• What the exercise asks:
Give the listing again exactly, omitting its images.

»»

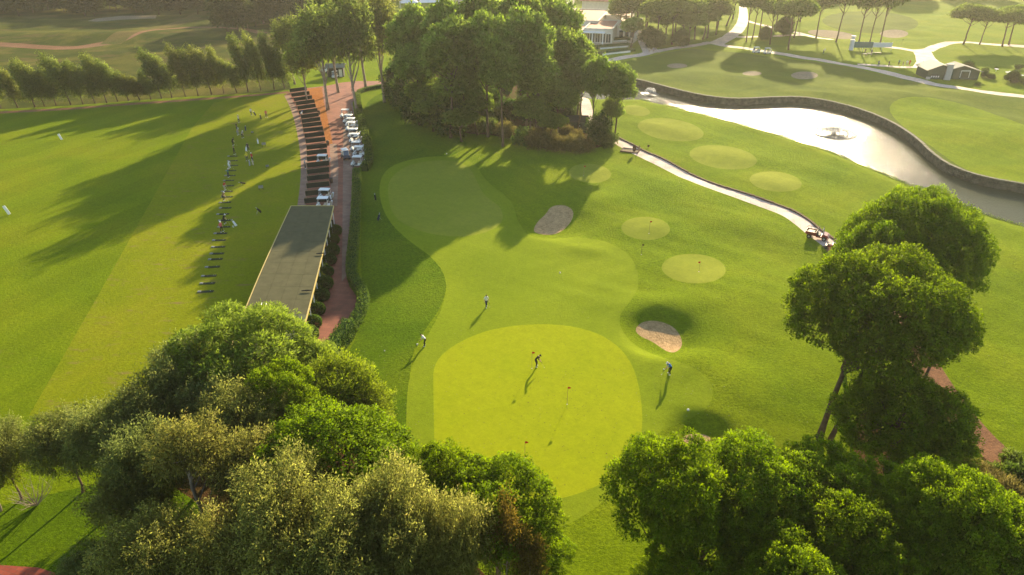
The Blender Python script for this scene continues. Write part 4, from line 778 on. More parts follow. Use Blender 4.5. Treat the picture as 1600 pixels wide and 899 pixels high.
for px, py, pose, rz, sh, tr, cap, lab in [
 (393, 180.5, 'walk', 60, 'white', 'navy', None, 'man in a white shirt pulling a bag at the far end of the range'),
 (416.6, 184, 'stand', 20, 'pink', 'brown', None, 'person in a salmon top standing at the far end of the range'),
 (388.2, 236.5, 'stand', 10, 'black', 'black', None, 'person in black standing beside a white bag'),
 (386.6, 251.6, 'stand', 40, 'yellow', 'navy', 'yellow', 'person in a yellow top watching the golfers'),
 (394.8, 252.5, 'stand', -30, 'red', 'black', 'white', 'person in a dark red top beside the one in yellow'),
 (477.3, 264, 'stand', 90, 'grey', 'black', 'white', 'person in grey standing at the front of the practice bays'),
 (471.5, 184.5, 'address', 90, 'white', 'navy', 'blue', 'person in pale blue and white at a far practice bay'),
 (550.8, 144.5, 'stand', 0, 'navy', 'black', None, 'dark clothed person at the top of the brick plaza'),
 (603.8, 76.5, 'walk', 0, 'black', 'black', None, 'person in black walking on the distant grass behind the trunk'),
 (370.5, 204, 'stand', 90, 'black', 'navy', None, 'person in black behind the golfer in pale clothes'),
 (379.3, 216, 'address', 60, 'grey', 'black', 'white', 'person in grey stooping over a bag at the far tee line'),
 (1014.5, 83, 'stand', 10, 'beige', 'brown', None, 'left of two people on the path below the club house'), (1021, 82.5, 'stand', -20, 'grey', 'brown', None, 'right of two people on the path below the club house'),
 (1372, 103.5, 'stand', 10, 'grey', 'navy', None, 'leftmost person on the path by the halfway house'), (1388, 104, 'stand', 40, 'navy', 'black', None, 'dark clothed person left of the middle on the path by the halfway house'),
 (1403.5, 102.5, 'stand', 0, 'teal', 'black', None, 'person in teal in the middle of the path by the halfway house'), (1410, 104.5, 'walk', 60, 'brown', 'beige', None, 'person in brown between the teal and white tops by the halfway house'),
 (1416, 103, 'stand', 0, 'white', 'beige', None, 'person in a white top by the halfway house'), (1420.5, 102.5, 'walk', -30, 'red', 'red', None, 'person in red on the path by the halfway house'),
 (1440, 105, 'stand', 20, 'beige', 'grey', None, 'person nearest the halfway house wall'), (1286.5, 83.5, 'putt', 40, 'white', 'navy', 'white', 'golfer in a white top bending on the far lawn'),
 (1351, 84, 'walk', 20, 'brown', 'black', None, 'left of two people under the event banner'), (1361, 86, 'walk', 20, 'navy', 'black', None, 'right of two people under the event banner')]:
    person(px, py, pose, rz, sh, tr, lab, cap)
# ------------------------------------------------------------------ golf bags, trolleys, baskets
def bag(px, py, rz, col, label, lying=False, trolley=False):
    x, y, z = G(px, py); o = empty('golf_bag', (x, y, z), R(rz), label=label, cat='golf bag')
    m = MB(); t = R(70 if lying else 32); d = Vector((0, math.sin(t), math.cos(t))); b0 = Vector((0, -.25, .16)); m.tube([b0, b0 + d * .1, b0 + d * .75, b0 + d * .85], [.12, .135, .14, .15], 9); m.box(b0 + d * .35 + Vector((0, -.13, .03)), (.2, .1, .34), rx=-t); m.build('bag_body', CLOTH[col], o, smooth=False)
    m = MB()
    for k in range(5): p = b0 + d * .8 + Vector((.05 * math.cos(k * 1.3), .05 * math.sin(k * 1.3), 0)); m.tube([p, p + d * .3], .01, 4); m.ball(p + d * .32, .035, 5, 4)
    m.build('club_heads', M['steel'], o)
    m = MB()
    if trolley:
        for s in (-1, 1):
            w_ = MB(); pts_ = [Vector((s * .32, .15 * math.cos(a), .15 + .15 * math.sin(a))) for a in np.linspace(0, 6.28, 13)]; w_.tube(pts_, .022, 5); w_.tube([(s * .32, -.14, .15), (s * .32, .14, .15)], .01, 4); w_.tube([(s * .32, 0, .02), (s * .32, 0, .28)], .01, 4); w_.build('wheel', M['white'], o)
        m.tube([(-.32, 0, .15), (.32, 0, .15)], .018, 5); m.tube([(0, 0, .15), (0, .55, .95), (0, .8, 1.0)], .02, 5)
    else:
        for s in (-1, 1): m.tube([b0 + d * .6, (s * .22, .45, 0)], .012, 4)
    m.build('bag_frame', M['steel'], o); return o
for a in [(407.8, 187, 30, 'black', 'dark golf bag beside the person in the salmon top'), (398.5, 181.5, 60, 'navy', 'golf bag pulled by the man in the white shirt'), (384.2, 205, 10, 'navy', 'upright dark golf bag near the far tee line'), (403.6, 225.5, 20, 'white', 'white golf bag beside the ball basket at the far end'),
          (385.6, 237, 0, 'white', 'white golf bag in front of the person in black'), (390.8, 259.8, 10, 'grey', 'grey golf bag in front of the person in yellow'), (395.6, 258.8, 30, 'beige', 'pale golf bag right of the grey one'),
          (381.3, 288.5, 120, 'black', 'black golf bag tipped over on the grass', True), (405.4, 334, 120, 'black', 'black golf bag standing alone nearest the shelter'), (367.3, 354.5, 60, 'white', 'white golf bag on a two wheeled trolley by the tee line', False, True),
          (586.8, 313.5, 20, 'black', 'black golf bag by the hedge left of the practice green'), (592.2, 345, -20, 'navy', 'navy golf bag lower of the two left of the practice green')]: bag(*a)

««

• Correct result:
The Blender Python script for this scene continues. Write part 4, from line 778 on. More parts follow. Use Blender 4.5. Treat the picture as 1600 pixels wide and 899 pixels high.
for px, py, pose, rz, sh, tr, cap, lab in [
 (393, 180.5, 'walk', 60, 'white', 'navy', None, 'man in a white shirt pulling a bag at the far end of the range'),
 (416.6, 184, 'stand', 20, 'pink', 'brown', None, 'person in a salmon top standing at the far end of the range'),
 (388.2, 236.5, 'stand', 10, 'black', 'black', None, 'person in black standing beside a white bag'),
 (386.6, 251.6, 'stand', 40, 'yellow', 'navy', 'yellow', 'person in a yellow top watching the golfers'),
 (394.8, 252.5, 'stand', -30, 'red', 'black', 'white', 'person in a dark red top beside the one in yellow'),
 (477.3, 264, 'stand', 90, 'grey', 'black', 'white', 'person in grey standing at the front of the practice bays'),
 (471.5, 184.5, 'address', 90, 'white', 'navy', 'blue', 'person in pale blue and white at a far practice bay'),
 (550.8, 144.5, 'stand', 0, 'navy', 'black', None, 'dark clothed person at the top of the brick plaza'),
 (603.8, 76.5, 'walk', 0, 'black', 'black', None, 'person in black walking on the distant grass behind the trunk'),
 (370.5, 204, 'stand', 90, 'black', 'navy', None, 'person in black behind the golfer in pale clothes'),
 (379.3, 216, 'address', 60, 'grey', 'black', 'white', 'person in grey stooping over a bag at the far tee line'),
 (1014.5, 83, 'stand', 10, 'beige', 'brown', None, 'left of two people on the path below the club house'), (1021, 82.5, 'stand', -20, 'grey', 'brown', None, 'right of two people on the path below the club house'),
 (1372, 103.5, 'stand', 10, 'grey', 'navy', None, 'leftmost person on the path by the halfway house'), (1388, 104, 'stand', 40, 'navy', 'black', None, 'dark clothed person left of the middle on the path by the halfway house'),
 (1403.5, 102.5, 'stand', 0, 'teal', 'black', None, 'person in teal in the middle of the path by the halfway house'), (1410, 104.5, 'walk', 60, 'brown', 'beige', None, 'person in brown between the teal and white tops by the halfway house'),
 (1416, 103, 'stand', 0, 'white', 'beige', None, 'person in a white top by the halfway house'), (1420.5, 102.5, 'walk', -30, 'red', 'red', None, 'person in red on the path by the halfway house'),
 (1440, 105, 'stand', 20, 'beige', 'grey', None, 'person nearest the halfway house wall'), (1286.5, 83.5, 'putt', 40, 'white', 'navy', 'white', 'golfer in a white top bending on the far lawn'),
 (1351, 84, 'walk', 20, 'brown', 'black', None, 'left of two people under the event banner'), (1361, 86, 'walk', 20, 'navy', 'black', None, 'right of two people under the event banner')]:
    person(px, py, pose, rz, sh, tr, lab, cap)
# ------------------------------------------------------------------ golf bags, trolleys, baskets
def bag(px, py, rz, col, label, lying=False, trolley=False):
    x, y, z = G(px, py); o = empty('golf_bag', (x, y, z), R(rz), label=label, cat='golf bag')
    m = MB(); t = R(70 if lying else 32); d = Vector((0, math.sin(t), math.cos(t))); b0 = Vector((0, -.25, .16)); m.tube([b0, b0 + d * .1, b0 + d * .75, b0 + d * .85], [.12, .135, .14, .15], 9); m.box(b0 + d * .35 + Vector((0, -.13, .03)), (.2, .1, .34), rx=-t); m.build('bag_body', CLOTH[col], o, smooth=False)
    m = MB()
    for k in range(5): p = b0 + d * .8 + Vector((.05 * math.cos(k * 1.3), .05 * math.sin(k * 1.3), 0)); m.tube([p, p + d * .3], .01, 4); m.ball(p + d * .32, .035, 5, 4)
    m.build('club_heads', M['steel'], o)
    m = MB()
    if trolley:
        for s in (-1, 1):
            w_ = MB(); pts_ = [Vector((s * .32, .15 * math.cos(a), .15 + .15 * math.sin(a))) for a in np.linspace(0, 6.28, 13)]; w_.tube(pts_, .022, 5); w_.tube([(s * .32, -.14, .15), (s * .32, .14, .15)], .01, 4); w_.tube([(s * .32, 0, .02), (s * .32, 0, .28)], .01, 4); w_.build('wheel', M['white'], o)
        m.tube([(-.32, 0, .15), (.32, 0, .15)], .018, 5); m.tube([(0, 0, .15), (0, .55, .95), (0, .8, 1.0)], .02, 5)
    else:
        for s in (-1, 1): m.tube([b0 + d * .6, (s * .22, .45, 0)], .012, 4)
    m.build('bag_frame', M['steel'], o); return o
for a in [(407.8, 187, 30, 'black', 'dark golf bag beside the person in the salmon top'), (398.5, 181.5, 60, 'navy', 'golf bag pulled by the man in the white shirt'), (384.2, 205, 10, 'navy', 'upright dark golf bag near the far tee line'), (403.6, 225.5, 20, 'white', 'white golf bag beside the ball basket at the far end'),
          (385.6, 237, 0, 'white', 'white golf bag in front of the person in black'), (390.8, 259.8, 10, 'grey', 'grey golf bag in front of the person in yellow'), (395.6, 258.8, 30, 'beige', 'pale golf bag right of the grey one'),
          (381.3, 288.5, 120, 'black', 'black golf bag tipped over on the grass', True), (405.4, 334, 120, 'black', 'black golf bag standing alone nearest the shelter'), (367.3, 354.5, 60, 'white', 'white golf bag on a two wheeled trolley by the tee line', False, True),
          (586.8, 313.5, 20, 'black', 'black golf bag by the hedge left of the practice green'), (592.2, 345, -20, 'navy', 'navy golf bag lower of the two left of the practice green')]: bag(*a)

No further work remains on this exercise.